Apologies

As I suppose I might have realised, the Indian scamsters took advantage of the chance for a rummage to steal my address book: doubtless just about everyone who looks at this blog has by now received an invitation to buy dodgy Viagra. Sorry. Apart from that, we’ve had an interesting week. For a few days we left everything in the capable charge of the German Guests, and Guestlets, and spent much of the week in Aberdeen surrounded on all sides by manuscripts and incunables, as a result of which we now know a great deal more than we did about all sorts of things. The Guestlets turned out to be very sweet: one at the stage of life at which small boys resemble trains and run chuffing from end to end of the available space in straight lines, the other a baby I described, after five minutes’ acquaintance as ‘alarmingly mobile’, an assessment I saw no reason to revise. Quite the most precocious infant I’ve ever encountered, and clearly determined to walk as soon as her little legs would carry her, though meanwhile, achieving a turn of speed which makes ‘crawl’ seem not precisely the mot juste. They seem to have had a nice time — the animals liked them, and vice versa, and little Jakob apprenticed himself to Tony the Gardener. Tony was weeding in the pouring rain (wearing a waterproof boiler suit, I hasten to add) with Jakob solemnly following him about under a vast umbrella, wearing red spotted Wellingtons and looking like Christopher Robin. The gardener is ex-army and felicitously, proved to have remembered a good deal of German, so they were chatting away to each other. The German contingent left early this morning, and I hope are now in the air somewhere between London and Hanover — much missed by all, especially the dog.

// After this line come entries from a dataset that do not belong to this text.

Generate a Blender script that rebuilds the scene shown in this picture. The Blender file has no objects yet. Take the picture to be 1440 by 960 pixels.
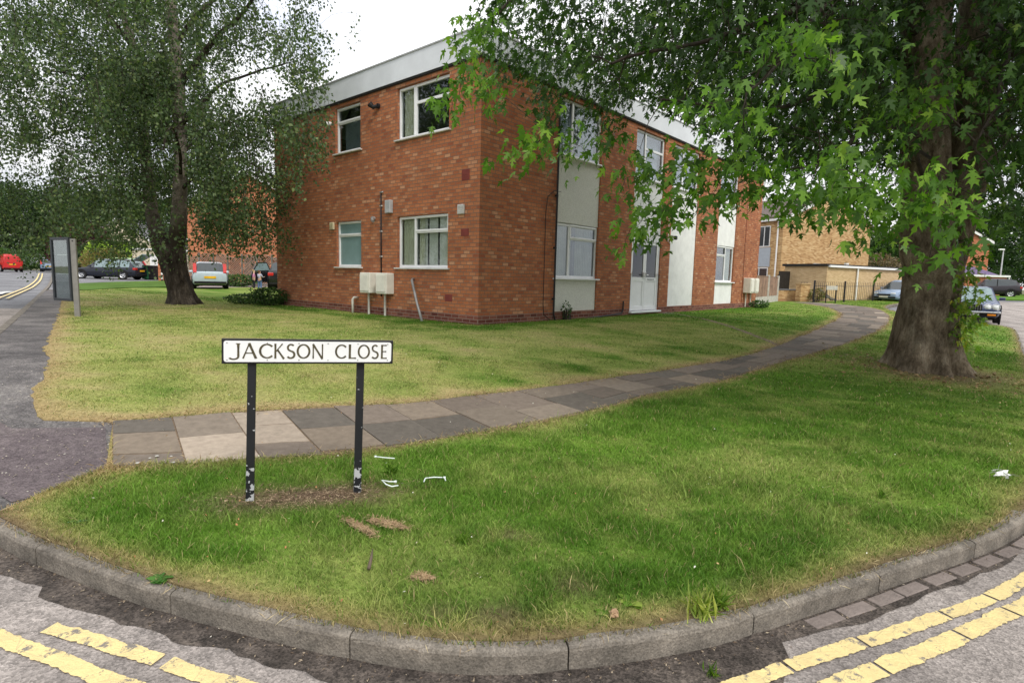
import bpy, bmesh, math, random
import numpy as np
from mathutils import Vector, Matrix, noise as mnoise
from mathutils.geometry import tessellate_polygon
random.seed(7); rng = np.random.default_rng(7)
C = bpy.data.collections.new("street_corner"); bpy.context.scene.collection.children.link(C)
R = math.radians
# ------------------------------------------------------------------ camera model
EYE, FPX, PITCH, ROLL = 1.6, 800.0, R(6.47), R(1.387)
def ss(t):
    t = np.clip(t, 0, 1); return t*t*(3-2*t)
def T(x, y):
    """lawn level; roads lie 0.11 lower"""
    d = np.hypot(x, y)
    return .11 + .48*ss((y-.8*x-2)/10) + .013*np.clip(d-38, 0, 30)
def Tf(x, y): return float(T(np.float64(x), np.float64(y)))
def ray(px, py):
    a, b = px-720, py-480
    x = a*math.cos(ROLL)+b*math.sin(ROLL); y = -a*math.sin(ROLL)+b*math.cos(ROLL)
    u, X = -y/FPX, x/FPX
    Y = math.cos(PITCH)+u*math.sin(PITCH); Z = u*math.cos(PITCH)-math.sin(PITCH)
    return X/Y, Z/Y
def at(px, py, Y):
    X, Z = ray(px, py); return Vector((X*Y, Y, EYE+Z*Y))
def ground(px, py, off=0):
    X, Z = ray(px, py); lo, hi = .5, 300
    for _ in range(50):
        m = (lo+hi)/2
        if EYE+Z*m-Tf(X*m, m)-off > 0: lo = m
        else: hi = m
    return X*lo, lo
def project(P):
    """world points (n,3) to photo pixels, used to measure crowns against their height and spread"""
    P = np.asarray(P); x, y, z = P[:, 0], P[:, 1], P[:, 2]-EYE
    d = y*math.cos(PITCH)-z*math.sin(PITCH); u = z*math.cos(PITCH)+y*math.sin(PITCH)
    d = np.where(d < .1, .1, d); px, py = FPX*x/d, -FPX*u/d
    return 720+px*math.cos(ROLL)-py*math.sin(ROLL), 480+px*math.sin(ROLL)+py*math.cos(ROLL)
# ------------------------------------------------------------------ noise helpers
_lat = {}
def vnoise(x, y, scale, seed=0):
    if seed not in _lat: _lat[seed] = np.random.default_rng(seed+100).random((64, 64))
    L = _lat[seed]; x = np.asarray(x)/scale+31.3; y = np.asarray(y)/scale+17.7
    i, j = np.floor(x).astype(int), np.floor(y).astype(int); fx, fy = x-i, y-j
    fx, fy = fx*fx*(3-2*fx), fy*fy*(3-2*fy); i, j, i1, j1 = i % 64, j % 64, (i+1) % 64, (j+1) % 64
    return (L[i, j]*(1-fx)+L[i1, j]*fx)*(1-fy)+(L[i, j1]*(1-fx)+L[i1, j1]*fx)*fy
def inpoly(x, y, poly):
    x, y = np.asarray(x), np.asarray(y); c = np.zeros(x.shape, bool); n = len(poly)
    for k in range(n):
        x0, y0 = poly[k]; x1, y1 = poly[(k+1) % n]
        if y0 == y1: continue
        c ^= ((y0 > y) != (y1 > y)) & (x < (x1-x0)*(y-y0)/(y1-y0)+x0)
    return c
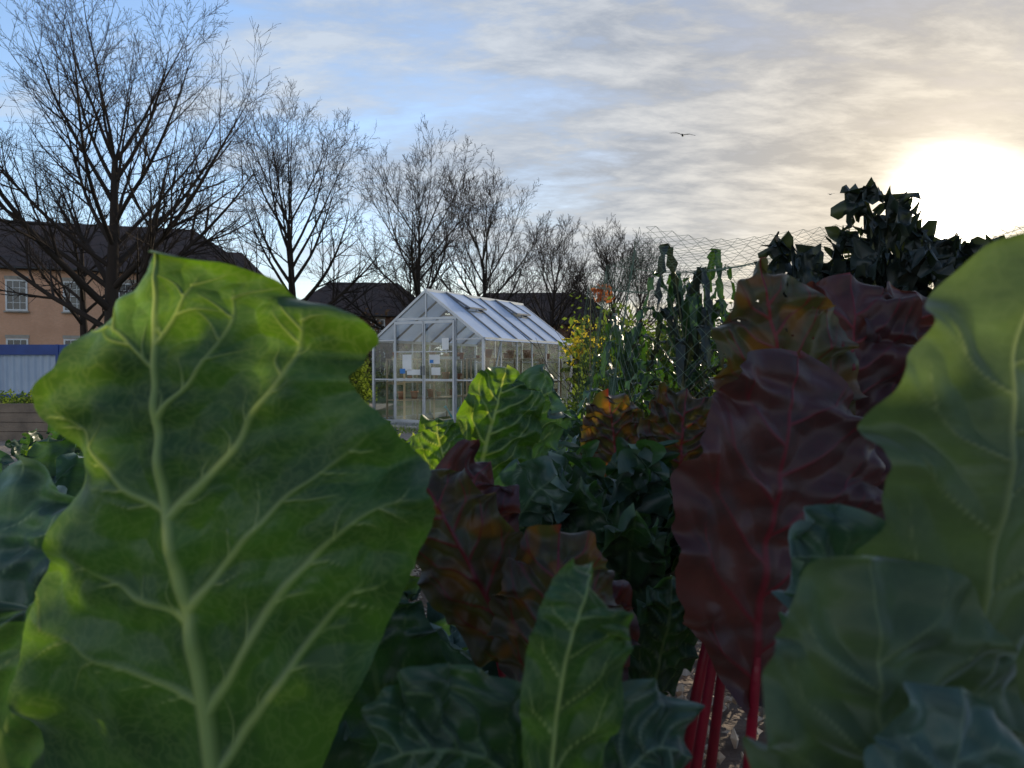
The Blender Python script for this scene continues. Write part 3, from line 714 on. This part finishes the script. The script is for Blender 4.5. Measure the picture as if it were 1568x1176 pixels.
# ------------------------------------------------------------------ foliage clumps
def foliage(name, clumps, n, size, mat, seed, parent=None):
    rs = np.random.RandomState(seed)
    C_ = []
    tot = sum(c[3] * c[4] * c[5] for c in clumps)
    for (cx, cy, cz, rx, ry, rzz) in clumps:
        k = max(8, int(n * rx * ry * rzz / tot))
        d = rs.randn(k, 3); d /= np.linalg.norm(d, axis=1, keepdims=True)
        r = rs.rand(k, 1) ** .45
        lump = 1 + .25 * np.sin(d[:, :1] * 7 + cx) * np.sin(d[:, 1:2] * 6 + cy) + .2 * np.sin(d[:, 2:3] * 9)
        C_.append(np.array([[cx, cy, cz]]) + d * r * lump * np.array([[rx, ry, rzz]]))
    C_ = np.concatenate(C_); n = len(C_)
    A = rs.randn(n, 3); A /= np.linalg.norm(A, axis=1, keepdims=True)
    Bv = np.cross(A, rs.randn(n, 3)); Bv /= np.linalg.norm(Bv, axis=1, keepdims=True)
    s = size * rs.uniform(.5, 1.4, (n, 1))
    V = np.stack([C_ - A * s, C_ - Bv * s * .5, C_ + A * s, C_ + Bv * s * .5], 1).reshape(-1, 3)
    V[:, 2] = np.maximum(V[:, 2], .01)
    return mesh_obj(name, V, np.arange(4 * n).reshape(-1, 4), mat, parent)

M_fdark = facemat("dark_hedge_leaf", (.03, .05, .022), (.08, .11, .02))
M_fmid = facemat("bush_leaf", (.05, .085, .03), (.20, .28, .03))
M_fyel = facemat("autumn_yellow_leaf", (.45, .36, .03), (.7, .55, .05), .5)
M_for = facemat("autumn_orange_leaf", (.35, .09, .03), (.45, .15, .04), .5)
M_fbrown = facemat("dry_leaf", (.09, .065, .05), (.14, .09, .05), .3)

rs_ = random.Random(9)
foliage("distant_hedge", [(x, 30 + rs_.uniform(-2, 2), .7, 1.6, 1.0, rs_.uniform(.9, 1.9)) for x in np.arange(-9, 26, 1.5)], 22000, .10, M_fdark, 1)
foliage("distant_hedge", [(x, 50 + rs_.uniform(-2, 2), 1., 2.6, 1.5, rs_.uniform(1.8, 3.2)) for x in np.arange(-32, 50, 2.3)], 26000, .18, M_fbrown, 2)

def shrub(name, base, r, h, n, size, mat, seed, extra=None):
    e = empty(name, base); rnd = random.Random(seed)
    segs = []
    for k in range(16):
        a = rnd.uniform(0, 6.28); l = h * rnd.uniform(.6, 1.); p0 = Vector((0, 0, 0)); d = Vector((math.cos(a) * .45 * r / h * 2, math.sin(a) * .45 * r / h * 2, 1)).normalized()
        for i in range(5):
            p1 = p0 + d * l / 5; segs.append((tuple(p0), tuple(p1), .010 * (1 - i / 6), .010 * (1 - (i + 1) / 6))); p0 = p1
            d = (d + Vector((rnd.uniform(-.3, .3), rnd.uniform(-.3, .3), rnd.uniform(-.1, .2)))).normalized()
            if i > 0:
                q = p0 + (d + Vector((rnd.uniform(-1, 1), rnd.uniform(-1, 1), .2))).normalized() * l * .25
                segs.append((tuple(p0), tuple(q), .005, .002))
    tubes("stems", segs, M_bark, e, 5)
    cl = [(rnd.uniform(-r, r) * .6, rnd.uniform(-r, r) * .6, h * rnd.uniform(.35, .85), r * .5, r * .5, h * .22) for k in range(9)]
    foliage("leaves", cl, n, size, mat, seed, e)
    if extra: foliage("autumn_leaves", [(extra[0], extra[1], extra[2], extra[3], extra[3], extra[3])], extra[4], size * 1.1, extra[5], seed + 1, e)
    return e
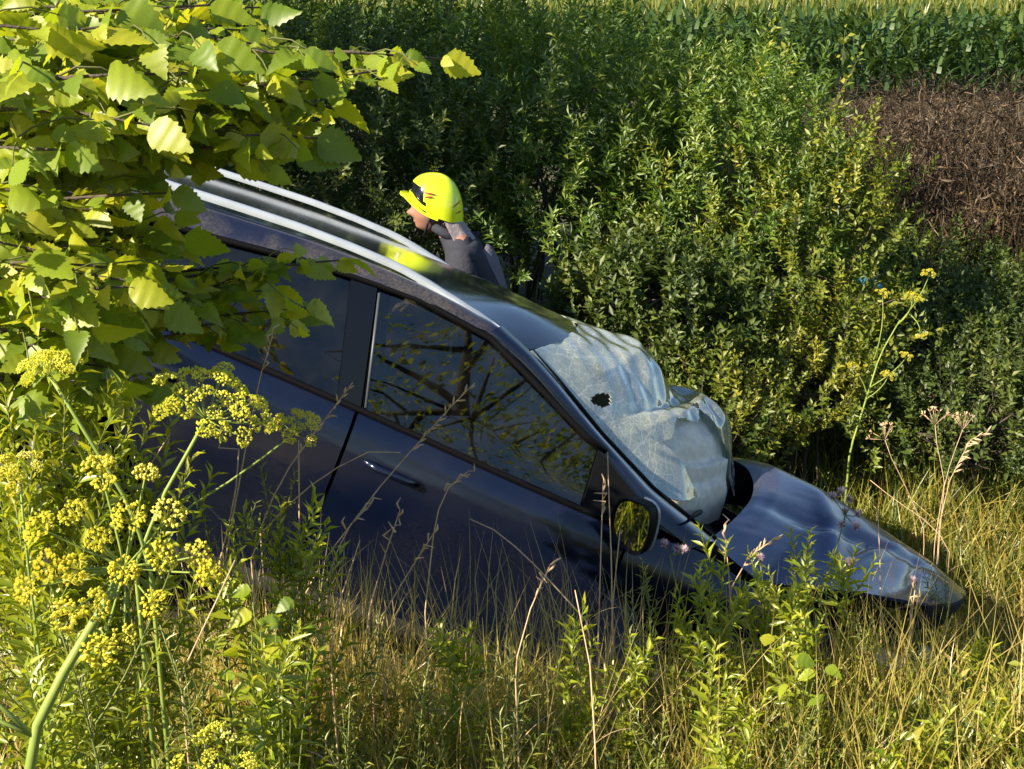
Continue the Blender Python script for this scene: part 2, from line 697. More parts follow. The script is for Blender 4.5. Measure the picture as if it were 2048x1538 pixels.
# ------------------------------------------------------------------ leaf and blade templates
LEAF_T = np.array([[0, 0, 0], [.42, -.5, .12], [.48, 0, 0], [1, 0, -.12], [.42, .5, .12]], float)
LEAF_F = np.array([[0, 1, 3, 2], [0, 2, 3, 4]])


def blade_template(curl, nseg=4, base=1.0):
    """narrow strip along x, bending towards -z"""
    V, F = [], []
    ang, x, z = 0.0, 0.0, 0.0
    for i in range(nseg + 1):
        t = i / nseg
        w = base * 0.5 * (1 - t ** 1.6) + 0.02
        V += [[x, -w, z], [x, w, z]]
        x += math.cos(ang) / nseg
        z -= math.sin(ang) / nseg
        ang += curl / nseg * (0.6 + 0.8 * t)
    for i in range(nseg):
        F.append([2 * i, 2 * i + 1, 2 * i + 3, 2 * i + 2])
    return np.array(V), np.array(F)


BLADES = [blade_template(c) for c in (0.15, 0.5, 0.9, 1.4, 2.0)]


def blades(cloud, P, hgt, wid, tint, lean=0.35, curls=(0, 1, 2, 3, 4), bias=None):
    n = len(P)
    up = np.tile([0, 0, 1.0], (n, 1)) + rng.normal(size=(n, 3)) * lean
    if bias is not None:
        up = up + np.asarray(bias)
    up[:, 2] = np.maximum(up[:, 2], 0.15)
    Z = rand_unit(n)
    Z[:, 2] = 0.3 + np.abs(Z[:, 2]) * 0.3
    which = rng.integers(0, len(curls), n)
    for k, c in enumerate(curls):
        s = which == k
        T, F = BLADES[c]
        S = np.stack([hgt[s], wid[s], hgt[s]], 1)
        cloud.add(T, F, P[s], up[s], Z[s], S, tint[s])


# ------------------------------------------------------------------ car
F_c = np.array([math.cos(math.radians(20.5)), -math.sin(math.radians(20.5)), 0.0])
L_c = norm([-.10, .21, .97])
F_c[2] = -(F_c[0] * L_c[0] + F_c[1] * L_c[1]) / L_c[2]
F_c = norm(F_c)
c2w = lambda v: v[0] * _R + v[1] * _U + v[2] * _W
CF, CL = c2w(F_c), c2w(L_c)
CN = np.cross(CF, CL)
CO = at(725, 822, 4.7) - (-2.25 * CF - .80 * CL + .97 * CN)


def car_world(p):
    return CO + p[0] * CF + p[1] * CL + p[2] * CN


car = empty('crashed_car', (0, 0, 0), 'dark navy estate car with silver roof rails and shattered windscreen, nose down in the ditch', 'car')
car.matrix_world = Matrix(((CF[0], CL[0], CN[0], CO[0]), (CF[1], CL[1], CN[1], CO[1]), (CF[2], CL[2], CN[2], CO[2]), (0, 0, 0, 1)))

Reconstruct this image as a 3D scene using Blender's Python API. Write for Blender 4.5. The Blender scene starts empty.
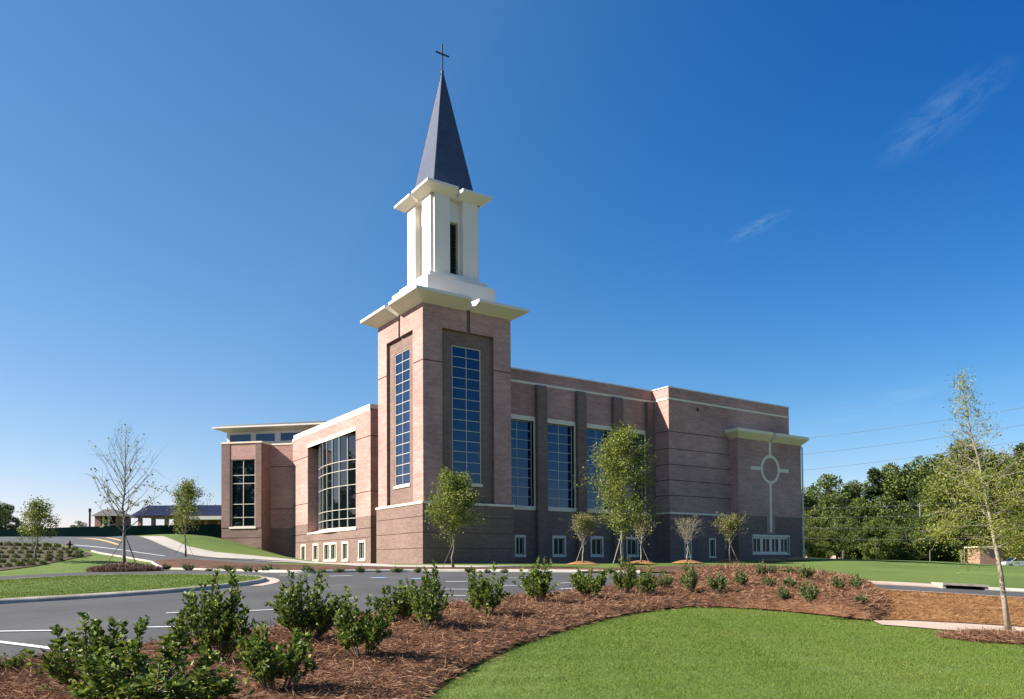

3 Responses to “Apologies”

  1. Christiane Says:

    After a long day of travels, during which Jakob kept asking “Wo sind Jane und Peter?”, we are now safely home. We miss you already and hope to be back soon. Much love from all of us.

  2. Jane Says:

    Delighted to hear that you’ve all made it back home. The old dog, similarly, toddled about looking confused and searching for children in increasingly unexpected places.

  3. canadian professor Says:

    When David Rogers died, a London newspaper obituary described him as an expert on incurables.